There are rock 'n roll acts. There are legends. There are rock legends. And then there's Iggy Pop.
Forget what you may think about aging rockers from the '60s & '70s riding a nostalgia wave to a golden parachute. Iggy self-financed the new album, Post Pop Depression, with Josh Homme. The resulting tour has two legs with thirty nine stops in North America and Europe. Iggy doesn't half-ass anything, and definitely not something as important and vital as a rock concert. Iggy and his band brought everything they had in Philadelphia April 15, and the crowd, we couldn't get enough.
The Academy of Music is a peculiar choice for an Iggy Pop concert, the first man to conjure up the stage-dive playing a Vienna opera house. The accommodations were quite luxurious, resulting in a lot of fish-out-of-water visuals as Iggy's longtime punk fans filed in. The show began with five minutes of afrobeat tribal drumming that crescendoed into the ostentatiously adorned velvet curtains opening to four-man band dressed in matching red and black tuxes blasting the unmistakable beat of Lust For Life.
Pushing sixty-nine years old, Iggy came out skipping wildly -- adorned in suit pants and jacket but no shirt -- immediately taking complete control of the crowd. By the time he hit Sixteen the jacket was off and Iggy was in his classic shirtless form. At no other musical concert, save for perhaps saxophone virtuoso Sonny Rollins, did I experience an artist have everyone in the crowd hypnotized, fully in awe of his raw power and artistic prowess.
Iggy was a total maniac. He leapt upon a large man during Some Weird Sin knocking the guy off his feet. Iggy quickly jumped up roaring, "Rock & Roll!" During Nightclubbing, he sauntered over to a stack of speakers, looked them over for a moment, and started in on humping them with sincere seduction. Watching Iggy I sensed a total freedom, a rock 'n roll euphoria that might have originated decades ago, but its power and affectation is timeless and eternal.

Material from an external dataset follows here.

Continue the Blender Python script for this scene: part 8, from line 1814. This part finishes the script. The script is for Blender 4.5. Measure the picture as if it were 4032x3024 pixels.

Josh Homme, Dean Fertita, Matt Helders, Matt Sweeney, and Troy Van Leeuwen, were tight, raw, and loud. Watching them have a ball playing behind Iggy made the festivities that much more raucous. They played practically the entire catalogue from Lust For Life and The Idiot, notable exceptions being Dum Dum Boys and Tiny Girls. Interestingly, Iggy stayed away completely from his Stooges oeuvre, out of respect for the deceased members? Perhaps, but he didn't touch Kill City either, and James Williamson is still alive and well. The playing was fresh and urgent, the volume loud and guitars set on dirty. Iggy crooned, shrieked, chanted, and cursed.
Iggy unleashed his tornado of sex, rock 'n roll, and the unbridled joy of perfect freedom: he spent entire songs in the crowd, touching people, letting them touch him. He commanded, "Turn that fucking spotlight off of me, turn the fucking house lights on. I wanna see everybody! Because I fucking said so!" He danced, he twirled, he spit, he flung the microphone around, he led everyone in a manic "Fuck Fuck Fuck Fuck" chant.
Before closing with a rousing version of Success, Iggy sneered, "It's my fucking night at the opera, baby!" It certainly was; I'll never look at opera with the same eyes again.